Acontecimientos internacionales, como las diferencias
entre China y USA por motivo de los aranceles, y nacionales, como ha sido el
debate por la conquista de la presidencia donde, no predominan las propuestas y
enfoques de política porque esto no es factor para determinar el triunfo
electoral, sí van acompañadas las campañas de discursos programáticos que se
refieren al manejo de situaciones y temas inherentes a la vida nacional. Las
relaciones del Estado con la economía y el manejo de lo público, nuevamente
entran a la vieja discusión que, aunque en matera práctica ya está resuelta y
las acciones obedecen a una de las posturas del debate, en la esfera del
pensamiento y la academia todavía no hay complacencia total por los enfoques
que en la acción institucional se aplican. La gran discusión es hasta dónde
juega el Estado en la economía y en la realización de los eventos institucionales,
en su calidad de rector de los procesos sociales y económicos de la sociedad, la
cual no puede perder, aunque a uno de los bandos en discusión poco le guste la
intervención del organismo.
Desde cuando lo público se sacó del seno del Estado y
se trasladó al mercado, hace ya un cuarto de siglo, las expectativas no han
sido colmadas, por razones globales y por motivos particulares propios de la
cultura colombiana, donde la corrupción interfiere todos los fenómenos
relacionados con el manejo de lo público y cualquier sana intensión se
distorsiona por los desvíos del proceso para favorecer los bolsillos de los
corruptos. Hay casos donde la privatización de lo público en sí, no es
irracional, sino que la intervención de los actores privados y sus maniobras
corruptas, generan efectos sociales perjudiciales.
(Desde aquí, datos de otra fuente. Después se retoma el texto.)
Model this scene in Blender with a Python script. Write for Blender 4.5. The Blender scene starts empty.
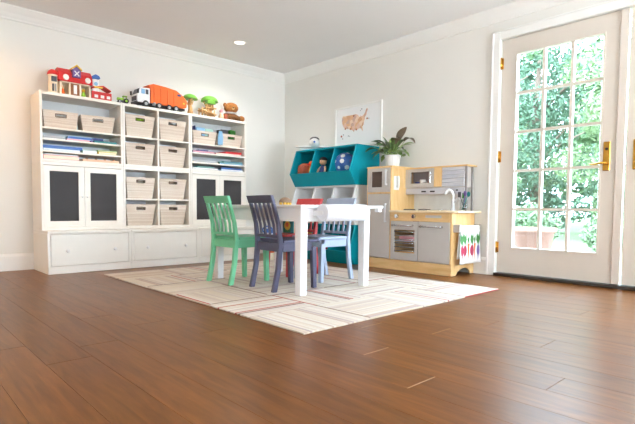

No es tan cierto que el
Estado sea mal administrador, sino que los corruptos desvían la acción de la
finalidad propuesta.
En el Estado postmoderno, y su consecuente ideología
de la postmodernidad, el argumento que prima para juzgar y calificar cualquier
política pública es la racionalidad del mercado. Es el enfoque financierista de
examinar los bienes públicos, colocando los intereses del gran capital por
encima de los aspectos humanistas y el valor de la necesidad humana. Así que la
política es buena siempre y cuando arroje resultados medibles en términos
financieros, aunque en términos humanos sea letal para la comunidad. En el
maneo de los bienes públicos se aplican mecanismos de mercado, donde
intervienen muchos actores privados, que por supuesto, no se someten al
cumplimiento de la ética pública sino a la rentabilidad privada, en lugar de,
como era a mediados del siglo pasado, utilizar mecanismos fiscales para captar
y canalizar los recursos sociales hacia el financiamiento del bien o servicio
de interés general.
Pero lo peor es que ha hecho carrera el
argumento y se ha incrustado en la cultura de las generaciones presentes, las
que no conocieron la universalidad de los bienes públicos, y hoy se considera
un gran pecado proponer que los bienes públicos regresen al seno del Estado, que
se utilicen mecanismos fiscales para sustituir los actuales mecanismos de
mercado y que se imponga la racionalidad humanista por encima de la
racionalidad financierista. Ya la opinión pública, a pesar de que la comunidad
es la beneficiada o perjudicada, cierra los ojos ante los interese de los
grandes grupos financieros y los mercaderes de los bienes públicos y ve con malos
ojos cualquier iniciativa orientada al rescate de lo público de las garras de
las mafias de la privatización que para lograr sus propósitos, recurren al soborno
y otras conductas delincuenciales, que hoy se han convertido en el factor
determinante de la relación entre el Estado y lo público.